→ Exercise prompt
Only the lines holding the string "high" are needed. Copy each one.

═══ Data extract ═══

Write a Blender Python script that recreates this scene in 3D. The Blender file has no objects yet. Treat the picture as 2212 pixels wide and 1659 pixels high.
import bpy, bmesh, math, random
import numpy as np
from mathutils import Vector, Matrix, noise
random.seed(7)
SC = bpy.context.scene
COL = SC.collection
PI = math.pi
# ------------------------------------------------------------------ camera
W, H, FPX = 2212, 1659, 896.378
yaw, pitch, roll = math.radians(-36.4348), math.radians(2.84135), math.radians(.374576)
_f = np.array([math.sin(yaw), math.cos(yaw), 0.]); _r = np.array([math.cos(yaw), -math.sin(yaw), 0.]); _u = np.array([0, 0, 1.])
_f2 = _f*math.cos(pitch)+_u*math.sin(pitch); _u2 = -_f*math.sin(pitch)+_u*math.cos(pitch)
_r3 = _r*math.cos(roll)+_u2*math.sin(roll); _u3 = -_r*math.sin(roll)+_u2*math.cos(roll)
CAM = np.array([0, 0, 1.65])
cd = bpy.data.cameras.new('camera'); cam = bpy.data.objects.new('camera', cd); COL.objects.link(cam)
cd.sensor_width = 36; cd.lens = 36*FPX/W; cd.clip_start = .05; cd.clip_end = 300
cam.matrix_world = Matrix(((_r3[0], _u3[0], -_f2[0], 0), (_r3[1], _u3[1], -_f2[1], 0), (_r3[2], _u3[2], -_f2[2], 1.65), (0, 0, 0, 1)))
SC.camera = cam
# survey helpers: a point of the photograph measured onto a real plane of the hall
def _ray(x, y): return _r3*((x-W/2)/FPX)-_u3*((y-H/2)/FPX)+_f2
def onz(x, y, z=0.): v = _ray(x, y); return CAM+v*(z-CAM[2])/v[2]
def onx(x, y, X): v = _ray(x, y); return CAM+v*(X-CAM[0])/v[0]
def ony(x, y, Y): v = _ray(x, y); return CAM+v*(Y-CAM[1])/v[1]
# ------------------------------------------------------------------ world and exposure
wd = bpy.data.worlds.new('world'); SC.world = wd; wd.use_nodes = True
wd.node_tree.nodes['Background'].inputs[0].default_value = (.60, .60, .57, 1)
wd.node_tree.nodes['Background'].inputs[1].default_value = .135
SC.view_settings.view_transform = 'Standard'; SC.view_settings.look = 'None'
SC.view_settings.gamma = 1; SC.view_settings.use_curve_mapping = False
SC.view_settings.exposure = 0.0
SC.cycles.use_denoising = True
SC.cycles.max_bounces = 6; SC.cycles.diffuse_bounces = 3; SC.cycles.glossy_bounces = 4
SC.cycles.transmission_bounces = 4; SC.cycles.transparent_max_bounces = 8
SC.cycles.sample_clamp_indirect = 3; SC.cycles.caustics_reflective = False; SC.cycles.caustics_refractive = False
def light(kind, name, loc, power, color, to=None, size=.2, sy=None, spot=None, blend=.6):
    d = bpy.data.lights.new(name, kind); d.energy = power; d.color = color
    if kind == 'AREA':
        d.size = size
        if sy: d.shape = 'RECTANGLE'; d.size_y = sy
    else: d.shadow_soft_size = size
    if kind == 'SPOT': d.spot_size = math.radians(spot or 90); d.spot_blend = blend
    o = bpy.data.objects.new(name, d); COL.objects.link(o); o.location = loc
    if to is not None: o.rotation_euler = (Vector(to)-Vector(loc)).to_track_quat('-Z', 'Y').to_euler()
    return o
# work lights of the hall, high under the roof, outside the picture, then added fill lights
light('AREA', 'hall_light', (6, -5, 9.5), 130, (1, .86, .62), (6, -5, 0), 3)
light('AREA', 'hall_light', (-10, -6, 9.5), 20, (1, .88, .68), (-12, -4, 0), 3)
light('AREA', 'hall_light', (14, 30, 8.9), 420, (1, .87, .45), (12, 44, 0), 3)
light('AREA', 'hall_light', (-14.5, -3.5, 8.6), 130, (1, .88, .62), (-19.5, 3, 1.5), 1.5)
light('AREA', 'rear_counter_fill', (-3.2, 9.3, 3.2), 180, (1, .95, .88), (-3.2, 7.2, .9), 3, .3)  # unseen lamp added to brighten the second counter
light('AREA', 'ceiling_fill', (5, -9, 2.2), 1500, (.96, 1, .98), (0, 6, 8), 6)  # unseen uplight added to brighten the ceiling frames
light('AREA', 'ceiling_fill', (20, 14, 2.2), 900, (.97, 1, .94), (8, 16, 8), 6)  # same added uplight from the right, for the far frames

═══

→ Response for this exercise
Write a Blender Python script that recreates this scene in 3D. The Blender file has no objects yet. Treat the picture as 2212 pixels wide and 1659 pixels high.
# work lights of the hall, high under the roof, outside the picture, then added fill lights